Apakah harus begitu banyak kejahatan?
Memang benar bahwa Allah menghendaki semua orang untuk diselamatkan (2 Petrus 3:9), tetapi itu berarti bahwa mereka harus memilih untuk mengasihi Dia dan percaya kepada-Nya. Nah, Allah tidak bisa memaksa seorang pun untuk mengasihi Dia. Kasih yang dipaksakan bertentangan dengan sifat-Nya. Kasih itu harus bebas. Jadi, meskipun Allah menghendaki, beberapa orang memilih untuk tidak mengasihi Dia (Matius 23:37). Manusia mungkin tidak ingin pergi ke neraka[3] (siapa yang mau?), tetapi mereka menghendaki itu.
Dari uraian di atas maka dapat disimpulkan bahwa, kejahatan berasal dari kehendak bebas, yang mana kehendak bebas merupakan pemberian Tuhan/Allah. Jadi, jika kehendak bebas dihubungkan dengan hukum positif akan sedikit bertolak belakang. Dalam artian, negara dengan kedaulatannya telah melampaui Tuhan; yang mana negara/ orang sanggup untuk mencabut nyawa manusia lainnya karena suatu kejahatan yang tentunya nyawa tidak sebanding dengan kejahatan itu. Kejahatan bisa dipulihkan namun nyawa tidak bisa dikembalikan. Tentunya penghilangan nyawa tidak pantas dilakukan oleh makhluk Tuhan/Allah, apapun alasannya!
Tetapi menjadi pertanyaan saya hingga saat ini adalah, siapa yang akan bertanggung jawab kelak dalam penghakiman terakhir akan kejahatan/pembunuhan yang dilakukan oleh negara?
---keadilan sesungguhnya akan kita dapatkan ketika kita tidak berada di dunia lagi, jangan mengharapkannya sekarang---
By: Viswandro


[1] Perlu dipahami, kehendak dengan keinginan ada perbedaan: keinginan adalah hawa nafsu, emosi.
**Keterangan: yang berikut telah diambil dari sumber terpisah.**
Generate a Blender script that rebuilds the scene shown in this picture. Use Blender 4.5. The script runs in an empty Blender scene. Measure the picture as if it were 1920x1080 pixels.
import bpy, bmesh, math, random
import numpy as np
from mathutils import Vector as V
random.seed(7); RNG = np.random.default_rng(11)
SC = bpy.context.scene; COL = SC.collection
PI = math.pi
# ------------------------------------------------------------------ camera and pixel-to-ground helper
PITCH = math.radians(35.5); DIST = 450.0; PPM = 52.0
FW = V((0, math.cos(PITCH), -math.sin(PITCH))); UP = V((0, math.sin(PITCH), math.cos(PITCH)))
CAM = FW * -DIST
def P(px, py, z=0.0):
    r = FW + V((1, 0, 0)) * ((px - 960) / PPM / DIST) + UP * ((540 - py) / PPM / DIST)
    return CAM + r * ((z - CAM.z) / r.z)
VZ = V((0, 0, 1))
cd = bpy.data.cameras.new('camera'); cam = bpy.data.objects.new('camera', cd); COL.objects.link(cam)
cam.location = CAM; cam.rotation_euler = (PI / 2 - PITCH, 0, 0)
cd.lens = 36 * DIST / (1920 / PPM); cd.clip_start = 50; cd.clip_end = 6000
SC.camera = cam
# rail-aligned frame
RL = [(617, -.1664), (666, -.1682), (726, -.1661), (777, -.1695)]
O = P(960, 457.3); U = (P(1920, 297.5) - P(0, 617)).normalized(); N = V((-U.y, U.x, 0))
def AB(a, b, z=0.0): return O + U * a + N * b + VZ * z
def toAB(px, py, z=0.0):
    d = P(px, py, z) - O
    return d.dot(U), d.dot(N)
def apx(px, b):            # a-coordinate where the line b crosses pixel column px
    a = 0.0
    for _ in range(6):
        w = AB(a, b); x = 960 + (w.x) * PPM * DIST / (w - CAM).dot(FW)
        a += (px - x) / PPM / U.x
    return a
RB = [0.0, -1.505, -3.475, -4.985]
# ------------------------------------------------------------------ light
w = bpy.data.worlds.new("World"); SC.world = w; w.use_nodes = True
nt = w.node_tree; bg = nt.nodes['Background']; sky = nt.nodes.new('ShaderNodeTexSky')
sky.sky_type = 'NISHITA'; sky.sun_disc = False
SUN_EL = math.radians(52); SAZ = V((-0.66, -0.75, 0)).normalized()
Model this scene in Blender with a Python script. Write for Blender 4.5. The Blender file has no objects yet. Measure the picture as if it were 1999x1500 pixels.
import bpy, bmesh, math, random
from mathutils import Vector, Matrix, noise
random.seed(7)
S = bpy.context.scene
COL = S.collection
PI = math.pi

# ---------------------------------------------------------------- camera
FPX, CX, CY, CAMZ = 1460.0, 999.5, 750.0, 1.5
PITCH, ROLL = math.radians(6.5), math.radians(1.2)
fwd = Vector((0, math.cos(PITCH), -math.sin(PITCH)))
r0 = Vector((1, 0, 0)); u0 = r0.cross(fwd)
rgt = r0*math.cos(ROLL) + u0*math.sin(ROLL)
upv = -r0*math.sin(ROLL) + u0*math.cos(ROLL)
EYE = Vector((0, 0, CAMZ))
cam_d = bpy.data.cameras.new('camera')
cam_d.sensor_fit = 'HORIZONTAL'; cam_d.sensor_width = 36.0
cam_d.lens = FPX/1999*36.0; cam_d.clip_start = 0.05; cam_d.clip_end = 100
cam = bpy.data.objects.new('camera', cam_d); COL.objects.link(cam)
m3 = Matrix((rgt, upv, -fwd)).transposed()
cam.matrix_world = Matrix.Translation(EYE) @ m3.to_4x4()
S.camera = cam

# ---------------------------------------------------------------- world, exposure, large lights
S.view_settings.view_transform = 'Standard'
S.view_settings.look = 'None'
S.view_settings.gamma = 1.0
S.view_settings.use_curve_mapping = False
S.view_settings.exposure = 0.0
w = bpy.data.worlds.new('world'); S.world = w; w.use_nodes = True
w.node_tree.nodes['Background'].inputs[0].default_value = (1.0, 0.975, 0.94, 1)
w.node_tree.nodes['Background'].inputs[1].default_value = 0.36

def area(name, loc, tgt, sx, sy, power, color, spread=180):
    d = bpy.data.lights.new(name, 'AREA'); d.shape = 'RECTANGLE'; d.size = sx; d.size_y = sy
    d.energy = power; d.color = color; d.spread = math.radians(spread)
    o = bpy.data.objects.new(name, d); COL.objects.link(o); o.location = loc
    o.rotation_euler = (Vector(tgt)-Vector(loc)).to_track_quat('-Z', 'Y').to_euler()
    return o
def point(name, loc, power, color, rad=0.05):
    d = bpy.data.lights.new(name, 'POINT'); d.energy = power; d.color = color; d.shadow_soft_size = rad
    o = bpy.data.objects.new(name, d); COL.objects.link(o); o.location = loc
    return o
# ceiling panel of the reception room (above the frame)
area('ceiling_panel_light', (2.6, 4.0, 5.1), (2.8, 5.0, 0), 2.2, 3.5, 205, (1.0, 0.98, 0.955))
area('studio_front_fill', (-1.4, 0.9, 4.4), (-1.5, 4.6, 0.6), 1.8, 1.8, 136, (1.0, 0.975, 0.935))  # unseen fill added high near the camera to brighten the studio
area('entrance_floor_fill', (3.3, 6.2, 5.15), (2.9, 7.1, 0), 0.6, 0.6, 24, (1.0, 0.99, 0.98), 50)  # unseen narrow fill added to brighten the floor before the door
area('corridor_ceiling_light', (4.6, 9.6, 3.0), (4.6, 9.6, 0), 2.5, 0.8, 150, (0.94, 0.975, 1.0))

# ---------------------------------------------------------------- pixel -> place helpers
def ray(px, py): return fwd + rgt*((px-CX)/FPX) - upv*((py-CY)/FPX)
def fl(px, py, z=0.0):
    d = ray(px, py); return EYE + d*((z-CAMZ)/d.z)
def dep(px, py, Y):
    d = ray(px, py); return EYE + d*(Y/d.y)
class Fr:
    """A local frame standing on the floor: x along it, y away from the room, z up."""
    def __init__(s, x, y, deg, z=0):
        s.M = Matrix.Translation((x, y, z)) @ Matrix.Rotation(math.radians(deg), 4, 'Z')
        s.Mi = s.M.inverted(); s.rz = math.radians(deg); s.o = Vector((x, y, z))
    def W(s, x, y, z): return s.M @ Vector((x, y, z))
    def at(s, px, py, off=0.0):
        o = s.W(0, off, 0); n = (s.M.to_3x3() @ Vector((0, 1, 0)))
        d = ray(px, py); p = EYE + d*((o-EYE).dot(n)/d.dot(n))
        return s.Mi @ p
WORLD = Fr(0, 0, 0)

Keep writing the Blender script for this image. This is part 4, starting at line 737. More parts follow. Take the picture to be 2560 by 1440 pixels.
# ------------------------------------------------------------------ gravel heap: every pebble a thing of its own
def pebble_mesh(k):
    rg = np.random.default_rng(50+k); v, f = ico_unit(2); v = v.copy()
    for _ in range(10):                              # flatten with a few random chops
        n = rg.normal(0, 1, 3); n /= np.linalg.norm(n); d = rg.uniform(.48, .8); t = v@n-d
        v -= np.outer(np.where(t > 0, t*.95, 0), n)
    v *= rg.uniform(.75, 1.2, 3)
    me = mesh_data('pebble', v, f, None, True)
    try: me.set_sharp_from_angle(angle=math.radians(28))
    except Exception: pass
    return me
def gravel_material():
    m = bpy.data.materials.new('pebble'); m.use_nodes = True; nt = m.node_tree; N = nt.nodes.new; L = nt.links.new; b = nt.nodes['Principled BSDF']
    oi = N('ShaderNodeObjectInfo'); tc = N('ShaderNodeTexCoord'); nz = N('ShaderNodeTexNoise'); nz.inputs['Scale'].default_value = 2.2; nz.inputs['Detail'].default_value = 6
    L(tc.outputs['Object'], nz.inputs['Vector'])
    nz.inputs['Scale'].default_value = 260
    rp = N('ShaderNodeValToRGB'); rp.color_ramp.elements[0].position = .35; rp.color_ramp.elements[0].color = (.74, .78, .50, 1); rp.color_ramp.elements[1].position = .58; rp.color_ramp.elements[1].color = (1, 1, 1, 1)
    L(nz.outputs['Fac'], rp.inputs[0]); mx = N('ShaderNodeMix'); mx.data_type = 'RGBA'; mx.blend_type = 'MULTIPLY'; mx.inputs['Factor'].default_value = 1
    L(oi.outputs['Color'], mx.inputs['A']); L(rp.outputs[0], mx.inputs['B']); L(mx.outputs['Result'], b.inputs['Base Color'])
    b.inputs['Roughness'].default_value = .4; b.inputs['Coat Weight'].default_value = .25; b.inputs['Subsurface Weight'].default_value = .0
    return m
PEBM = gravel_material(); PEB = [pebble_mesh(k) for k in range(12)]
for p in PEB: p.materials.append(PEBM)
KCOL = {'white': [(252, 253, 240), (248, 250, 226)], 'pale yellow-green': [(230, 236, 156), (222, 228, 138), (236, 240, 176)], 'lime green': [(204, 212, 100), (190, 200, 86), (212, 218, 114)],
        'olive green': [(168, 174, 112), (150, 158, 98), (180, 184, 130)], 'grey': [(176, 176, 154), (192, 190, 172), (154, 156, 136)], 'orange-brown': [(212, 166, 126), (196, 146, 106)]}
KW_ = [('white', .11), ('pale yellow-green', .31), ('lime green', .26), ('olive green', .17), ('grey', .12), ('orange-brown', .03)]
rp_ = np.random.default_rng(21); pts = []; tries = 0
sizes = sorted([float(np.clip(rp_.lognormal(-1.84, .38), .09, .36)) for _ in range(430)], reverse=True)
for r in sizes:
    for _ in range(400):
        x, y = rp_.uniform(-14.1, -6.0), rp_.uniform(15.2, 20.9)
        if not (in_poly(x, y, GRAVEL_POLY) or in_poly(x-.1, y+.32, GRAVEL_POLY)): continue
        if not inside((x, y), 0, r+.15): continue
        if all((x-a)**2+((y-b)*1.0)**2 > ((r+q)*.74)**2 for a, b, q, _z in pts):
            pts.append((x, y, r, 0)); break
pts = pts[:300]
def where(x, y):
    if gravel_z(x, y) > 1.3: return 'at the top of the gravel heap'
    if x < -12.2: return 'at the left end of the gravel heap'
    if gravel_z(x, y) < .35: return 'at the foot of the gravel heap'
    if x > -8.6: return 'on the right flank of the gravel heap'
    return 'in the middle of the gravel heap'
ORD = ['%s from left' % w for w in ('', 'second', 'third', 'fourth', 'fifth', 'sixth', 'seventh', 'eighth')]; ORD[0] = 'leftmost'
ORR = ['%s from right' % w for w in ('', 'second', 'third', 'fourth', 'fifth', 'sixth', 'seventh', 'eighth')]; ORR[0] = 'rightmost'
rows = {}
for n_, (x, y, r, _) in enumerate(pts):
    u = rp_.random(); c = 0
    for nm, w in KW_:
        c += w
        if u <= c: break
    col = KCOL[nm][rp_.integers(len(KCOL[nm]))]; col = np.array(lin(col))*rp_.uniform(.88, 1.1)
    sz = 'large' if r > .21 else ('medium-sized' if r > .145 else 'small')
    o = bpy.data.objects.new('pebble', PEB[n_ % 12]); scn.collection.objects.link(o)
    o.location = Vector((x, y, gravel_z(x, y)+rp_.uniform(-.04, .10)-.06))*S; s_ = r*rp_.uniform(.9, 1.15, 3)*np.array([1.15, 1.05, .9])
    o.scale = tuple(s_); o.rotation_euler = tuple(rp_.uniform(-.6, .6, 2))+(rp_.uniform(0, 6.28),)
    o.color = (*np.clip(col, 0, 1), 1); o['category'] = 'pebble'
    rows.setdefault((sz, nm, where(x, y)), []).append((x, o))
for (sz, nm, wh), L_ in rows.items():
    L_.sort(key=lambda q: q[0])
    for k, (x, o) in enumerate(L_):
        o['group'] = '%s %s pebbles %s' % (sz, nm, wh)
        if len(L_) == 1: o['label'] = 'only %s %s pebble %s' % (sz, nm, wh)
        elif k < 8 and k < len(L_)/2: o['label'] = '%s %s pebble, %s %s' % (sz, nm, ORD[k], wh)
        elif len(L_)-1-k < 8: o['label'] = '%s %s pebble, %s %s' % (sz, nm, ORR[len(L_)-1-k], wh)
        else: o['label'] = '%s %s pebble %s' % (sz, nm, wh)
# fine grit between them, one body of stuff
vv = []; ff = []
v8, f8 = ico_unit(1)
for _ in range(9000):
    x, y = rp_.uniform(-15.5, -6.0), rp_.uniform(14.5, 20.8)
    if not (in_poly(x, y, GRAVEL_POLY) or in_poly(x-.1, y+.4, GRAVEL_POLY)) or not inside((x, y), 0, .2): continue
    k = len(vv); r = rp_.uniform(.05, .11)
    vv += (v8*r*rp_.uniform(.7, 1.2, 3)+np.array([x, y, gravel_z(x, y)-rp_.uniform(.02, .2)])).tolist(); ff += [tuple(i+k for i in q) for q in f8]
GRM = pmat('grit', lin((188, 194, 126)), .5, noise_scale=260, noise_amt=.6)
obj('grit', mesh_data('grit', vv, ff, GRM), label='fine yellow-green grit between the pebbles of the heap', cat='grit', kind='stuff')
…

Tetapi kehendak adalah pilihan di antara dua atau lebih keinginan. Kehendak bebas berarti kemampuan untuk membuat keputusan tanpa dipaksa di antara dua atau lebih pilihan.
[2] Atas dasar itulah penyebaran Injil tidak boleh berdasarkan kekerasan atau meng-Kristenkan orang dengan pedang, sebab dengan memaksa berarti telah melakukan kejahatan. Dapat dilihat pada masa Kolonial Belanda, mereka bisa saja meng-Kristenkan orang Indonesia pada saat itu karena dalam jajahannya seperti zaman kerajaan Islam yang meng-Islamkan bangsa-bangsa yang telah ditaklukkan (Turki, Spanyol,dll), namun mereka tidak melakukan itu, karena hal itu akan sia-sia. Sebab tidak benar memaksa orang untuk berbuat tidak jahat, sedangkan Allah memberikan kehendak bebas. Hal ini ada korelasinya dengan hukuman mati, yang merupakan kejahatan! Saya pribadi mengatakan negara sekalipun tidak berhak membunuh (eksekusi) manusia.
[3] Neraka adalah hukuman (Lembaga Pemasyarakatan Abadi) dari kejahatan, jadi tidak perlu orang atau negara terlalu agresif untuk membunuh penjahat. Jika dibunuh penjahat, saya pikir akan terbalik hukumannya! Kasihan kan, jadi tukar tempat tidur ke neraka?